Alliances without settlement
It is against this backdrop that recent regional alignments – such as the deepening engagement with the UAE – must be understood. These moves are not fundamentally about bilateral relations or distant regional disputes. They are about timing and leverage. As Cyprus prepares to assume the EU Council presidency, its international weight temporarily increases.
That influence is now being used to strengthen an energy-to-Europe narrative and a network of regional partnerships – without resolving the Cyprus problem itself. Such moves entrench the logic that Cyprus can indefinitely act as a singular regional player, while the internal political problem remains frozen.
Under a federal solution, this kind of solo diplomacy would necessarily give way to shared decision-making. That is precisely why it is resisted.
Renewed talk of Nato, partnerships and security umbrellas follows the same pattern. They harden Ankara’s suspicions, embolden maximalist rhetoric in the north, and pull the European Union and regional actors into a confrontation logic rather than a settlement logic.

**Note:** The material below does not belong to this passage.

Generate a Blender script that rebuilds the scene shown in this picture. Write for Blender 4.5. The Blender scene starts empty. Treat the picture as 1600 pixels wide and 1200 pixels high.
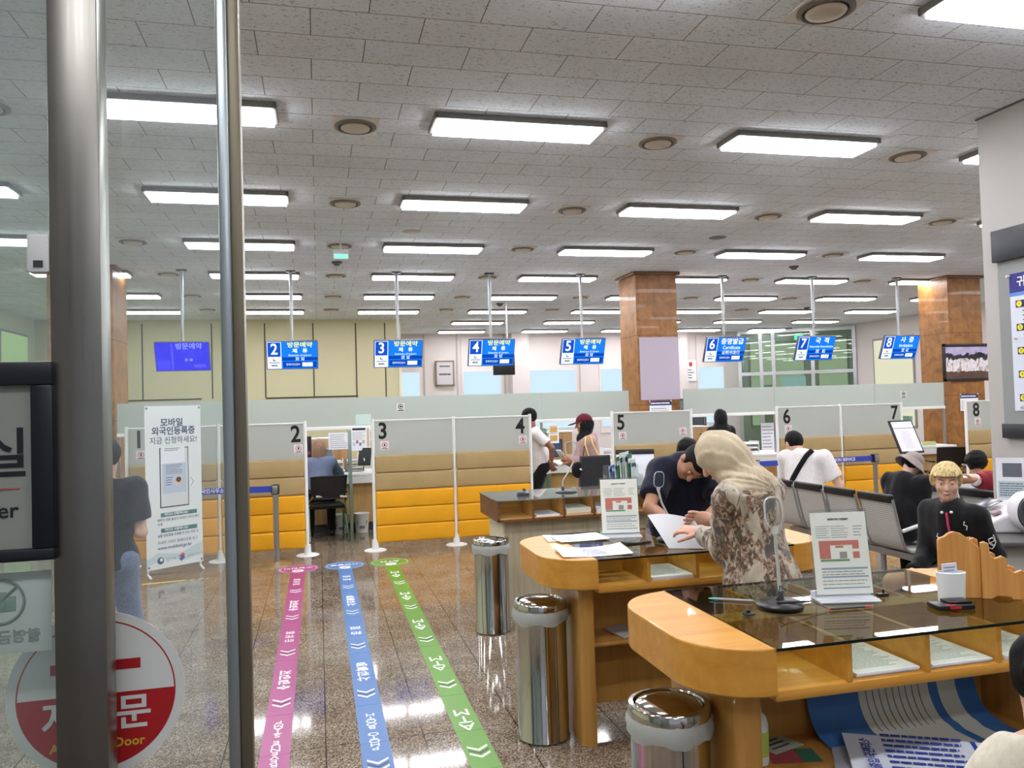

Security cannot be built around division. It can only be built through its resolution.
The cost of delay
President Christodoulides did not create Cyprus’ division. But his approach risks making it permanent – by managing it, legitimising it and presenting it as strategic maturity. History offers little comfort to leaders who confuse control with consent or strategy with justice.
Cyprus does not need a ruler seated alone on a fragile throne of alliances, vetoes and temporary leverage. It requires leadership willing to relinquish unilateral power in exchange for shared sovereignty, political equality and durable peace.
Federalism is not a concession to Turkish Cypriots. It is the only framework that preserves the dignity, rights, and future of all Cypriots, Greek and Turkish alike – within Europe.
Cyprus stands at a narrowing crossroads. One path leads to managed division, externalised blame and deeper regional entanglement. The other leads to compromise, shared authority and reconciliation.
The first offers the illusion of strength. The second demands courage.
Shelley reminds us that power built on sand does not endure. Cyprus cannot build its future from the instruments of division or the comforts of unilateral control. It must be built – urgently and deliberately – on a federal settlement that restores trust, equality, and peace.